Saturday, January 24, 2009

SUNDANCE FILM FESTIVAL 2009: O'ER THE LAND

The radical right and ridiculous reasons to explode things in O'er the Land.

Other narratives

By John Esther

The January 23 public screening of Deborah Stratman's O'er the Land had more early departures than any other film I attended at Sundance Film Festival 2009. Since this was a New Froniter's selection described in the Sundance program book as "Straman's mediation of freedom and technological approaches to manifest destiny," what were filmgoers expecting? A story about a very annoying nerd with a cool name? U2 in 3D?
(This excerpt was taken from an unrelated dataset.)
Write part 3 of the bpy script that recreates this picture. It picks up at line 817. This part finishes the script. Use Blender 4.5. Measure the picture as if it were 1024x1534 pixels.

Using images of outsiders doing the strangest and, sometimes noisiest, of jobs (putting out fires in the middle of monstrous factories; or putting out fires in seemingly nowhere), Colonel William Rankin recounting his 40-minute fall from the sky after ejecting a plane (holy hell, what an anecdote) while clouds and noise roll up, and Americans getting off on senseless destruction/those watching others getting off on senseless destruction (machine gun rentals, fire-gun "painting" -- see the bright, shiny things, America)with lingering lucid precision, Stratman draws attention to the narratives of these people or ontologies one rarely notices in the reel or real life. Images are all around us yet few of them are ever recognized. Upon closer inspection they say a lot more about the human condition, the American one in particular, than the dominant paradigms of discourse.

While Stratman is a little bit too obsessed with the, sometimes, banal order of things for my tastes, her lingering images are refreshing language alternatives to macro and micro mediums of expression. Independence.